Upon successful completion of this subject students should be able to:

1. Design complex machine structural components for strength, durability, and life. (C.1)
2. Analyse machine structural components by applying advanced engineering mechanics and mechanics of materials concepts. (D.1)
3. Reference and apply relevant design standards to meet minimum safety and design requirements. (B.1)
4. Apply experimental and computational methods in conjunction with theoretical methods. (C.1)

Course intended learning outcomes (CILOs)

This subject also contributes specifically to the development of the following Course Intended Learning Outcomes (CILOs):

  • Socially Responsible: FEIT graduates identify, engage, interpret and analyse stakeholder needs and cultural perspectives, establish priorities and goals, and identify constraints, uncertainties and risks (social, ethical, cultural, legislative, environmental, economics etc.) to define the system requirements. (B.1)
  • Design Oriented: FEIT graduates apply problem solving, design and decision-making methodologies to develop components, systems and processes to meet specified requirements. (C.1)
  • Technically Proficient: FEIT graduates apply abstraction, mathematics and discipline fundamentals, software, tools and techniques to evaluate, implement and operate systems. (D.1)
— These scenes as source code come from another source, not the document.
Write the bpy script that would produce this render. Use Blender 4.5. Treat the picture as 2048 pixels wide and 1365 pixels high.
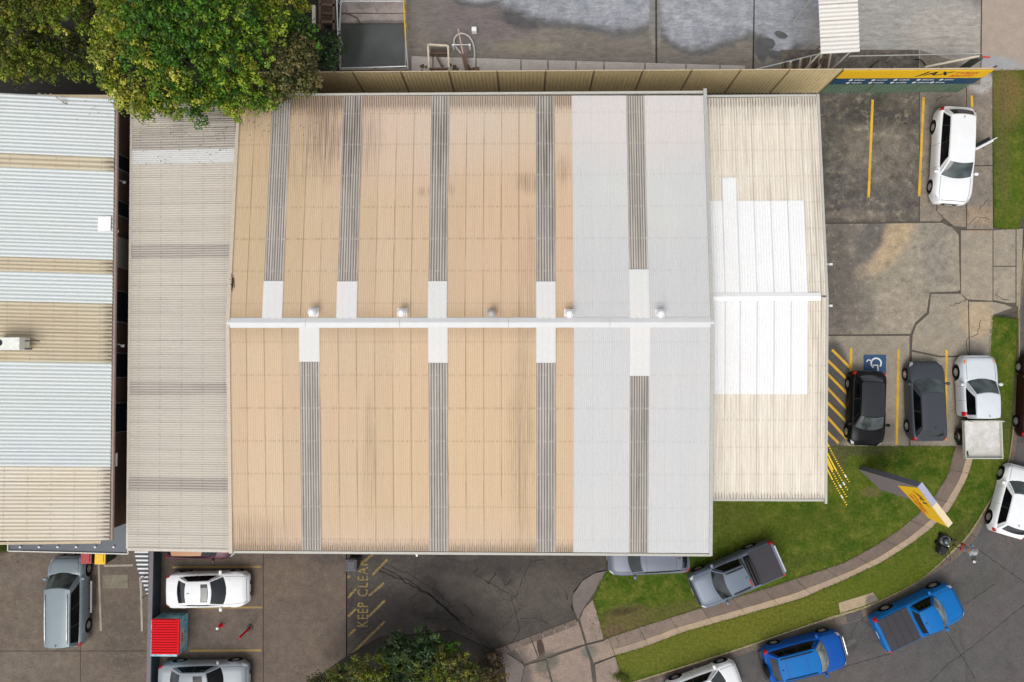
import bpy, bmesh, math, random
from mathutils import Vector, Matrix, Quaternion
from mathutils.geometry import tessellate_polygon
random.seed(7)
R = math.radians
for o in list(bpy.data.objects): bpy.data.objects.remove(o)
scene = bpy.context.scene
col = scene.collection

# ------------------------------------------------------------------ camera
CAM_H = 36.0; FPX = 1365.3
cam_d = bpy.data.cameras.new('camera'); cam = bpy.data.objects.new('camera', cam_d); col.objects.link(cam)
cam_d.lens = 24; cam_d.sensor_width = 36; cam_d.clip_end = 2000; cam_d.clip_start = 0.5
nadir = Vector(((1048 - 1024) / FPX, -(742 - 682.5) / FPX, -1)).normalized()
q = nadir.rotation_difference(Vector((0, 0, -1)))
cam.rotation_mode = 'QUATERNION'; cam.rotation_quaternion = q; cam.location = (0, 0, CAM_H)
scene.camera = cam
CR = q.to_matrix()

# ------------------------------------------------------------------ light
SUN_EL, SUN_AZ = R(58), R(200)          # azimuth measured clockwise from +y
world = bpy.data.worlds.new('World'); scene.world = world; world.use_nodes = True
wn = world.node_tree; wn.nodes.clear()
sky = wn.nodes.new('ShaderNodeTexSky'); sky.sky_type = 'NISHITA'; sky.sun_disc = False
sky.sun_elevation = SUN_EL; sky.sun_rotation = SUN_AZ; sky.dust_density = 3; sky.air_density = 1.0
hs = wn.nodes.new('ShaderNodeHueSaturation'); hs.inputs['Saturation'].default_value = 0.22
bg = wn.nodes.new('ShaderNodeBackground'); bg.inputs['Strength'].default_value = 0.138
wo = wn.nodes.new('ShaderNodeOutputWorld')
wn.links.new(sky.outputs[0], hs.inputs['Color']); wn.links.new(hs.outputs[0], bg.inputs['Color']); wn.links.new(bg.outputs[0], wo.inputs[0])
sd = bpy.data.lights.new('sun', 'SUN'); sd.energy = 1.25; sd.angle = R(40); sd.color = (1.0, 0.96, 0.9)
sun = bpy.data.objects.new('sun', sd); col.objects.link(sun)
sv = Vector((math.sin(SUN_AZ) * math.cos(SUN_EL), math.cos(SUN_AZ) * math.cos(SUN_EL), math.sin(SUN_EL)))
sun.rotation_mode = 'QUATERNION'; sun.rotation_quaternion = sv.to_track_quat('Z', 'Y'); sun.location = (0, 0, 60)
scene.view_settings.view_transform = 'Standard'; scene.view_settings.look = 'None'
scene.view_settings.exposure = 0.22; scene.view_settings.gamma = 1; scene.view_settings.use_curve_mapping = False

# ------------------------------------------------------------------ survey helper: a point of the photograph at a known height -> metres
def W(px, py, h=0.0):
    d = CR @ Vector(((px - 1024) / FPX, -(py - 682.5) / FPX, -1))
    t = (h - CAM_H) / d.z
    return Vector((d.x * t, d.y * t, h))
def WL(pts, h=0.0): return [W(x, y, h) for x, y in pts]

# ------------------------------------------------------------------ objects
def tag(o, label=None, cat=None, group=None, kind=None):
    if label: o['label'] = label
    if cat: o['category'] = cat
    if group: o['group'] = group
    if kind: o['kind'] = kind
    return o
def empty(name, loc, rz=0.0):
    o = bpy.data.objects.new(name, None); col.objects.link(o); o.location = loc; o.rotation_euler = (0, 0, rz)
    o.empty_display_size = 0.3
    return o

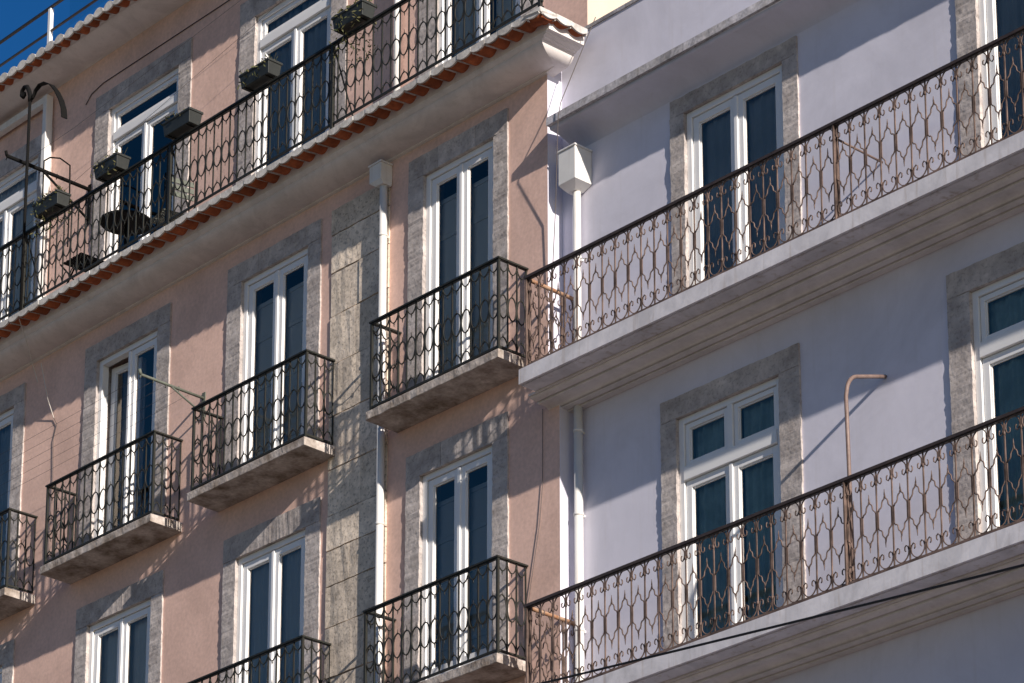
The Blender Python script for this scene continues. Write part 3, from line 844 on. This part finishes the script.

Contribution to the development of graduate attributes

Engineers Australia Stage 1 Competencies

This subject contributes to the development of the following Engineers Australia Stage 1 Competencies:

  • 1.3. In-depth understanding of specialist bodies of knowledge within the engineering discipline.
  • 1.5. Knowledge of engineering design practice and contextual factors impacting the engineering discipline.
  • 2.1. Application of established engineering methods to complex engineering problem solving.
  • 2.2. Fluent application of engineering techniques, tools and resources.
  • 2.3. Application of systematic engineering synthesis and design processes.
  • 3.3. Creative, innovative and pro-active demeanour.
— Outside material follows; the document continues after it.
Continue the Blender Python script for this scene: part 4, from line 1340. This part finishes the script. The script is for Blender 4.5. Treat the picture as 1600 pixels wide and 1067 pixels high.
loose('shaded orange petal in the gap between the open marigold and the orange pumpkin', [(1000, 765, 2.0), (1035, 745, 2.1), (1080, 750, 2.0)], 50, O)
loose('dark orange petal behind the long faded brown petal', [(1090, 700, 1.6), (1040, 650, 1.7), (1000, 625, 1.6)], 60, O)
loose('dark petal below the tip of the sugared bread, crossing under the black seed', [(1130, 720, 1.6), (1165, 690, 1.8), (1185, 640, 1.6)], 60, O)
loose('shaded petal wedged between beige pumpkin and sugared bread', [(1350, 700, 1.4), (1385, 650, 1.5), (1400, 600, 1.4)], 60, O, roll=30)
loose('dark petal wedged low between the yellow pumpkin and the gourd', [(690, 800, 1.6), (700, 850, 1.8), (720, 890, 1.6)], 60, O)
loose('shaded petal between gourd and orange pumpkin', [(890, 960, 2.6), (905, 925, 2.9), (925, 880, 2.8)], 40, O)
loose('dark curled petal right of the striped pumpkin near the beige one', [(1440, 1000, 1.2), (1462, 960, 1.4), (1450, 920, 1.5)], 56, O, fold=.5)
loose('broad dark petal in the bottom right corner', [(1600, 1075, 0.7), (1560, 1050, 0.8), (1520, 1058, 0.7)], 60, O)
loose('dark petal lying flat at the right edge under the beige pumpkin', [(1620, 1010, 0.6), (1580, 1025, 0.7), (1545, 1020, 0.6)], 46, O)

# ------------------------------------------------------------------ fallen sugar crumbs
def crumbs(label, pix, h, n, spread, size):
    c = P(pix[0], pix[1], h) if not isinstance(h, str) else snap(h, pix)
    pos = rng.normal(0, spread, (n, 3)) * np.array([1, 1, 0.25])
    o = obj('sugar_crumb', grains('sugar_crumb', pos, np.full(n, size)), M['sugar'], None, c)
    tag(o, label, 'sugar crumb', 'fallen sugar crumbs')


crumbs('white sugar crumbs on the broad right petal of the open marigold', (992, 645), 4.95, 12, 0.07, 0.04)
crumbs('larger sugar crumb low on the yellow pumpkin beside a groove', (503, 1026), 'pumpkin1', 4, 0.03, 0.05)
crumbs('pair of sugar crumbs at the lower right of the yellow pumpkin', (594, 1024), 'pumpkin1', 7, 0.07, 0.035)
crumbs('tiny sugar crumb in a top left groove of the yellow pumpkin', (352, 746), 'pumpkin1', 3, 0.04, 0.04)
Teaching and learning strategies

This subject consists of three main teaching modules and a single major project. Each module will be completed over a period of three weeks and formative quizzes undertaken to gauge student competency of these modules. Each module will comprise of (1) online learning materials, (2) weekly face-to-face tutorials, (3) weekly forums, and (4) possible lab classes. Feedback and reflection on content will be provided during tutorials where students are required to actively participate in learning activities facilitated by the tutor.

Students are expected to complete online learning materials to facilitate in-class activities for tutorials and forums. This will include a number of individual and collaborative activities on theoretical and computational analysis where students will be encouraged to actively contribute to collaborative activities.

Formative Quizzes will be used throughout learning modules to help student monitor their performance and provide feedback on progress and understanding of content.

A Mastery exam will be undertaken after week 6 to demonstrate student’s understanding of the course content.

A major project will be undertaken by individual students. Feedback will be provided through direct engagement with tutors where students provided details of their approach to the projects and are given direction by tutors. This will be assessed through a professional technical report provided by the student and a brief presentation demonstrating their work.

Content (topics)

Fatigue, Fracture, Principal stresses, principal strains, Strain gauges, Mohr's Circle, ductile yield failure criteria, von Mises Stress, deformation and buckling instability, application of design standards, design optimisation, finite element analysis, experimental testing.

Assessment

Assessment task 1: Mastery Exam

Intent:

The Mastery Exam is the primary assessment for this subject. Students will take this exam to demonstrate their knowledge of the content.

Objective(s):

This assessment task addresses the following subject learning objectives (SLOs):

1, 2 and 3

This assessment task contributes to the development of the following Course Intended Learning Outcomes (CILOs):

B.1, C.1 and D.1

Type: Examination
Groupwork: Individual
Length:

2 hours

Assessment task 2: Major Project

Intent:

The purpose of this project is to have students apply and demonstrate their knowledge in engineering mechanics, design and optimisation of structures.

Objective(s):

This assessment task addresses the following subject learning objectives (SLOs):

1, 2 and 4

This assessment task contributes to the development of the following Course Intended Learning Outcomes (CILOs):

C.1 and D.1

Type: Project
Groupwork: Individual
Length:

2000 words (equivalent) and original CAD files

Minimum requirements

In order to pass the subject, a student must attain a result of 80% in the Mastery exam.

Recommended texts

R.C. Hibbeler, Mechanics of Materials, SI Edition, 11th Edition, Pearson, 2023.

Richard G. Budynas, J. Keith Nisbett, Shigley’s Mechanical Engineering Design, Ninth Edition in SI Units, Mc Graw Hill, 2011.

References

R.C. Hibbeler, Mechanics of Materials, SI Edition, 9th Edition (2014), 10th Edition (2018), Pearson.

Beer F.P., Johnson, E.R. and De Wolf, J.T., Mechanics of Materials, 5th Edition In SI units, McGraw-Hill, 2008.

Mott, R.L., Machine Elements in Mechanical Design, 4th Edition in SI Units, Pearson, 2006.

Hamrock B.J., Schmid S.R. and Jacobsen, B., Fundamentals of Machine Elements, 2nd Ed., McGraw-Hill, 2005.

Young, W.C. and Budynas, R.G., Roark’s Formulas for Stress and Strain, 7th Ed., McGraw-Hill, 2002 (this is a very good reference for many standard formulae).

Rice R.C. (Ed.), SAE Fatigue Design Handbook, Society of Automotive Engineers, Warrendale, Pa., 1997.

Sharp M.C. et al., Fatigue Design of Aluminium Components and Structures, McGraw-Hill, New York, 1997.